Fujitsu opted to use a technology it licensed in 2005 from a company called Kent Displays. The technology, branded Reflex LCD, looks and acts significantly different from most LCDs, explains Asad Khan, vice president of technology at Kent. Like E Ink’s e-paper, it reflects ambient light instead of shining a light from within. “It’s dramatically different from traditional LCDs,” says Khan. “It’s really stripped down to its bare essentials.”

This means that the Reflex LCD display doesn’t use a power-hungry backlight, and it doesn’t have the series of optical layers that most LCDs have. Instead, liquid crystals like the ones used in computer displays are arranged between sheets of transparent conductors in such a way that light reflects off of them. To achieve color, explains Khan, Reflex LCDs use three layers of crystals; each layer reflects green, blue, or red light, and is otherwise transparent.
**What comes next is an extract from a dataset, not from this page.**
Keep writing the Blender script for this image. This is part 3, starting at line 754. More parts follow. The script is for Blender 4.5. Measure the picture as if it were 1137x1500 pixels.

Layered pixel technology of the type employed by Kent differs from traditional LCDs in which red, blue, and green pixels are placed side-by-side. In such an arrangement, three pixels occupy the same amount of space as a single black or white pixel. This means that less light passes through or reflects off a color pixel than a black or white pixel, which leads to a lack of contrast and vividness. Traditional LCDs work around this problem by turning up the backlight. Khan says that Kent chose the layering approach because it allows their color displays to be as vivid as a black-and-white display without a backlight.

E Ink’s vice president of marketing, Sri Peruvemba, says that the company is also developing a color display using four subpixels: red, blue, green, and white. The E Ink displays sandwich a layer of microcapsules between layers of transparent electrodes. Back-and-white displays use microcapsules filled with white and black submicrometer flecks, which are positively and negatively charged. When a voltage is applied to the electrodes, the flecks move to opposite sides of the microcapsules, rendering words and images on a screen, where they remain static until another voltage is applied. To achieve color, engineers put a color filter on top of the existing display, but since this cuts out light, says Peruvemba, the display needs to reflect more light than those on the market now.

One major challenge for color E Ink paper, he says, is designing the electronics that control the voltage applied to the microcapsules, which require “very intricate designs, patterns that literally have to address every pixel separately,” he says.

The next major problem that all e-paper company’s face is ensuring that an e-book page can refresh fast enough to satisfy a consumer used to the speed of LCD. The new Fujitsu e-reader takes about a second to fully refresh its screen, which is about five inches by six and a half inches in size. Khan says that Kent is working closely with Fujitsu to reduce the page flip to less than a second, but this will require extra electronics that could increase power consumption or the cost of the device. Currently, Fujitsu’s reader can operate for 40 continuous hours and is already far more expensive than other e-readers.

Peruvemba says that E Ink’s forthcoming color technology refreshes at the same rate as its black-and-white technology–about a quarter of a second. In order to get even faster, he says, E Ink engineers need to work on the basic chemistry to modify the particles and the fluid within the microcapsules, as well as to develop electronics to apply the right type of voltages. The company hopes to have products based on a color display by the end of 2010.